Rich Lowry of National Review Online pushes back against revisionist American history.

No one is trying to topple the Alamo quite yet, but a new revisionist book on the foundational event of Texas history partakes of the iconoclastic spirit of our time.

The book, titled Forget the Alamo, is a harsh call for Texans, and Americans, to get over a battle deeply etched in our popular memory.

According to the authors, the Texans (then the Texians) were foolish to try to defend the indefensible. Some of the defenders tried to make a run for it. Santa Anna, the Mexican general central to the story, wasn’t so bad. And given the importance of slavery to the early history of Texas, the Alamo and the Texas Revolution are due an overall post–George Floyd reevaluation.

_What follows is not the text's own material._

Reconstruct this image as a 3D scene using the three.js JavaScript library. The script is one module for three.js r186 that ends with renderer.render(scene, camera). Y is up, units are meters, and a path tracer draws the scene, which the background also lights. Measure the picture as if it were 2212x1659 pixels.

If there are legitimate disputes over the historical record, it’s really not hard to understand why a badly outnumbered garrison of men who fought ferociously against a government force almost to the last man and provided a rallying cry for a rebellion that quickly swept to success occupies an outsize place in our imagination.

Especially given that two of the most famous Americans of the time, Davy Crockett and Jim Bowie, died there.

Such an event is inevitably catnip for myth-making, but even when stripped down to its essence, the Alamo and the aftermath were truly extraordinary.

Santa Anna, president of Mexico eleven separate times, first took power as a federalist, then switched sides and became a centralizer. A new constitution squashed Mexican states that had been run largely autonomously. Santa Anna put down the ensuing revolt in the province of Zacatecas in horrifyingly brutal fashion, and then he came for Texas.

About 150 defenders holed up in the Alamo, and the rest is not just legend, but history.